Linda Sandstrom Simard, Professor and former Associate Dean, is an active participant in national, international and state civil procedure organizations. As a member of the Civil Justice Improvements Committee appointed by the Conference of Chief Justices, she has contributed to a national report that seeks to reduce cost and delay in state courts around the country through procedural reform. She has also served as the National Reporter for the International Association of Procedural Law Conference in Buenos Aires, Argentina, in 2012 reporting on American class action procedure and she is an appointed member of the Standing Advisory Committee on Civil and Appellate Rules for the Massachusetts Supreme Judicial Court.
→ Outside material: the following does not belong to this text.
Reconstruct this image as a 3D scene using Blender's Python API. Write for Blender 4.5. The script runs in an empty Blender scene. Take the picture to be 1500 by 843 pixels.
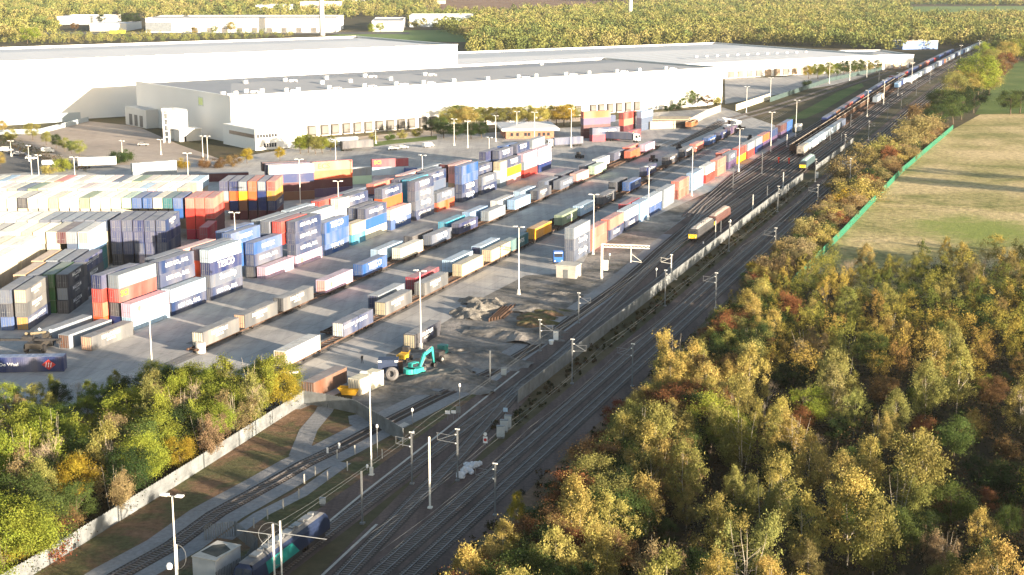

Professor Simard has been active in the Association of American Law Schools, having been elected Chair of the Civil Procedure Section and serving as a member of the Executive Committee of that Section. Her scholarship includes research on the deterrent value of class action litigation, the inclusion of foreign citizens in transnational class actions, the constitutional limits of personal jurisdiction, and the role of amicus curiae in federal court. Her most recent paper, “Seeking Proportional Discovery: The Beginning of the End of Procedural Uniformity in Civil Rules,” is forthcoming in Vanderbilt Law Review.
Prior to joining the Suffolk Law faculty, Professor Simard practiced complex litigation at the Boston firm of Hale and Dorr (currently Wilmer, Cutler, Pickering, Hale and Dorr) and she clerked for Judge William G. Young on the United States District Court for the District of Massachusetts.